I feel strongly connected to young cinephile culture. The thing about filmmaking—and cinephilia—is that you can’t keep hanging out with your own age group as you get older. They drop off, move somewhere. You can’t put together a crew of sixty-somethings. It’s the same for cinephilia: my original set of cinephile friends are watching DVDs at home or delving into 1958 episodes of ‘Gunsmoke,’ something like that. The people who are out there tend to be young, and I happen to be doing the same thing still, so it’s natural that I move in their circles.

In terms of the filmmaking, there was a gear shift: my first movies focused on people around my age, and I followed them for three films. Until The Unspeakable Act, I was using the same actors, not because of an affinity for people at a specific age, but because of my affinity for the actors. I like to work with actors a second time, especially if I don’t feel confident casting a new film.
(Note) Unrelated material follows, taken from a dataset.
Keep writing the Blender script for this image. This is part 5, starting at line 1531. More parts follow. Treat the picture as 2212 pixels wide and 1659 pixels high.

But The Unspeakable Act was a different script, and I had to cast all new people. Even for the older roles, I couldn’t get the people I’d worked with before. But when it was over, the same thing happened: I wanted to work with Tallie again in the worst way, and I started the process all over again.

I think Rohmer did something similar around the time of Perceval and Catherine de HeilbronnHe developed new groups of people that he liked to work with. These gear shifts are natural. Even if you want to follow certain actors to the end of their life (which I kind of do) the variety of ideas that you generate makes it necessary to change. And once you’ve made the change, you’ve got all these new people around.”